Work instructions >> Below are some entries. Work out how many of their lines hold the word "wide", and write that number alone.

Provided data >>
━━━━━━

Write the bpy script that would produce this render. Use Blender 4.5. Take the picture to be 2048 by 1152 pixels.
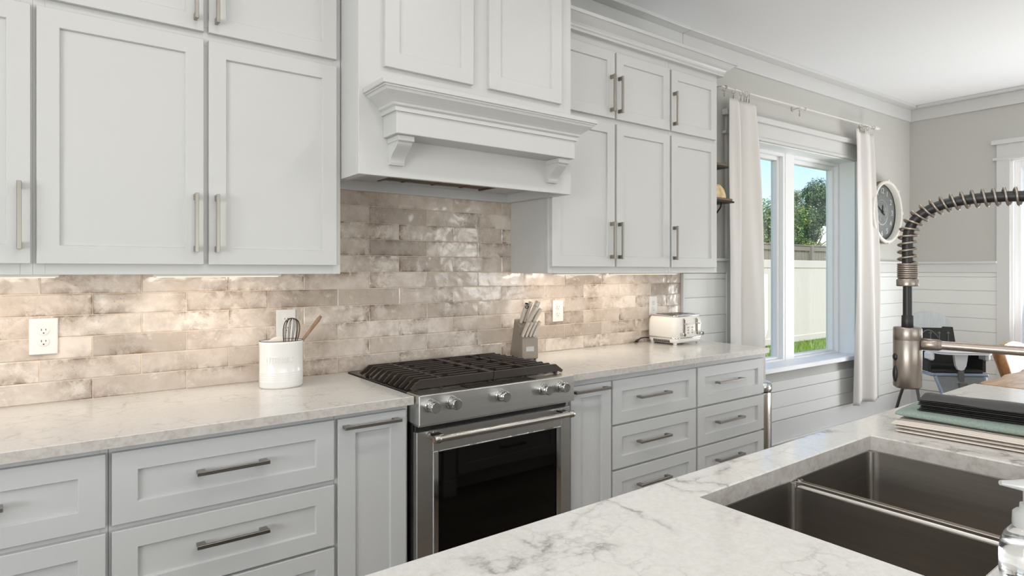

━━━━━━

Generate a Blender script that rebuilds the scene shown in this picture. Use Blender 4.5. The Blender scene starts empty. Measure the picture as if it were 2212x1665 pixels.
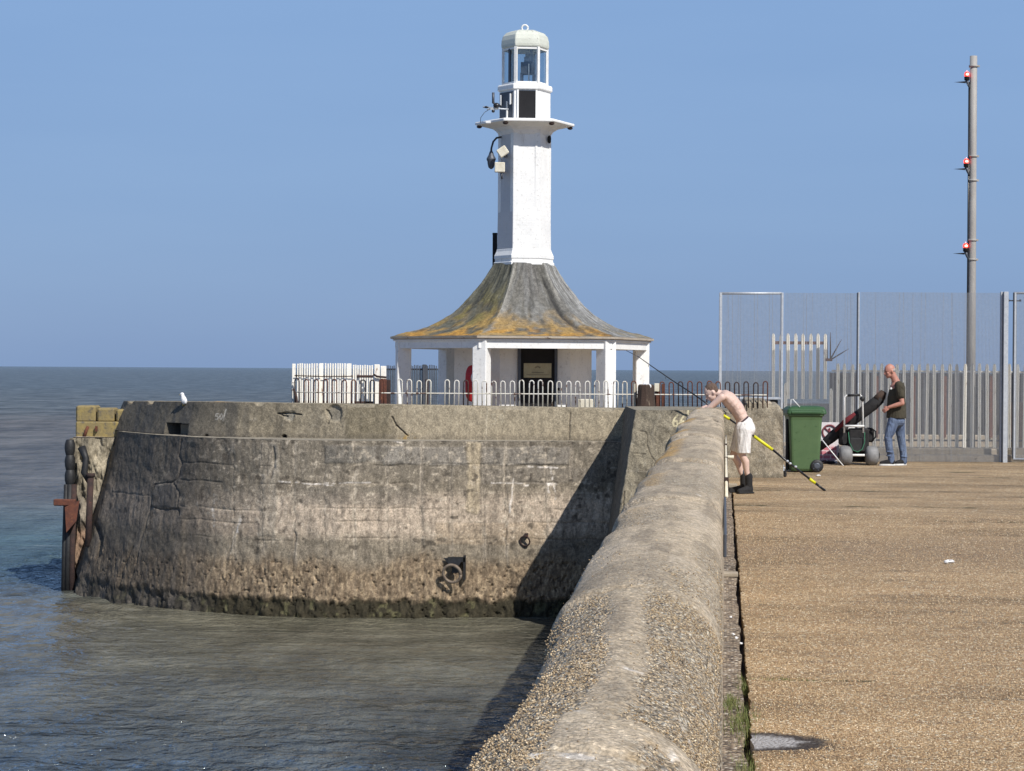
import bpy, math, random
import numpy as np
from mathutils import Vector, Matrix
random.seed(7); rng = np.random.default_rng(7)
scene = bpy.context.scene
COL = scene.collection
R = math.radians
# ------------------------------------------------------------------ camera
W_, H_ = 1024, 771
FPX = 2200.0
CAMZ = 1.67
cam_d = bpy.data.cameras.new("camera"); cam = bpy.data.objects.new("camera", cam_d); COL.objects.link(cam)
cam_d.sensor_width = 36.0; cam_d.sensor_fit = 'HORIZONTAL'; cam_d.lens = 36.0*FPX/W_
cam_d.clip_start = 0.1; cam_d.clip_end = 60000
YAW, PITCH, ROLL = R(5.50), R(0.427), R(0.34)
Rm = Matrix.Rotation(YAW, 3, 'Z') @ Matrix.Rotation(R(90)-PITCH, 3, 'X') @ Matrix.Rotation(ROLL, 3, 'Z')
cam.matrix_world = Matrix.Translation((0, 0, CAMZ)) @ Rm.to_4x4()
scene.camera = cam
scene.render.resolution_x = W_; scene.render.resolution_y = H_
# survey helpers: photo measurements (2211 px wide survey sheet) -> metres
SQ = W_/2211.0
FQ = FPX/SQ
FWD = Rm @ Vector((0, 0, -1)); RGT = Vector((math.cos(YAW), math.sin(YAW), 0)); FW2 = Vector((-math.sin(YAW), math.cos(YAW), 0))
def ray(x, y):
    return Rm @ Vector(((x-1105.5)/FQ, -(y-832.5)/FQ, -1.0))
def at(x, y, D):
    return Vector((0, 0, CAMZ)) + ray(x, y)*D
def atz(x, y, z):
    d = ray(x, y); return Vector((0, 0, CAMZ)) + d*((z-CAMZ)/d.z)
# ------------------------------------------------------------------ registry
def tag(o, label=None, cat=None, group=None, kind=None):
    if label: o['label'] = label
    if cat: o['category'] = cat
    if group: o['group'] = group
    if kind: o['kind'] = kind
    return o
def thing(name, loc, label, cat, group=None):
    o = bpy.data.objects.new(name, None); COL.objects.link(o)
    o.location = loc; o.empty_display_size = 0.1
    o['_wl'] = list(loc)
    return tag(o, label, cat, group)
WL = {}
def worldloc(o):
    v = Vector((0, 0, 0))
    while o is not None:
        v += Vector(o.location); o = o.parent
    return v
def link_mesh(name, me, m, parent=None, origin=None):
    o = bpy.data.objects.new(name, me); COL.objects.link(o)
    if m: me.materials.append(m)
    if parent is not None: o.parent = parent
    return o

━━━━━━

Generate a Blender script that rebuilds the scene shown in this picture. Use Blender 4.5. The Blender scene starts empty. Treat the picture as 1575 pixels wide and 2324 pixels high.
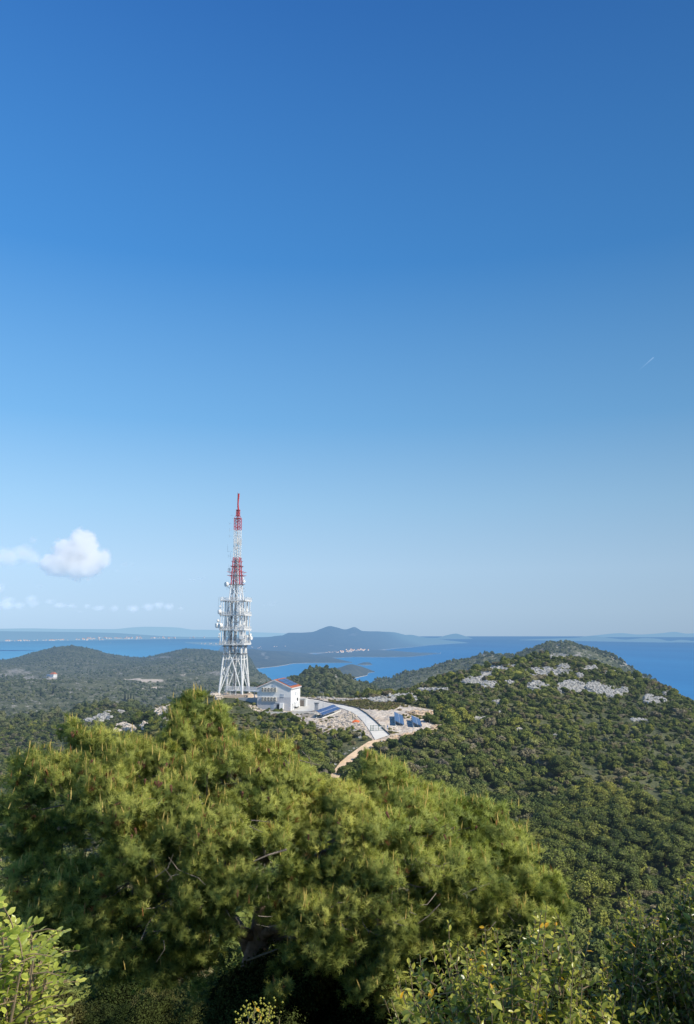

━━━━━━

Output below >> 2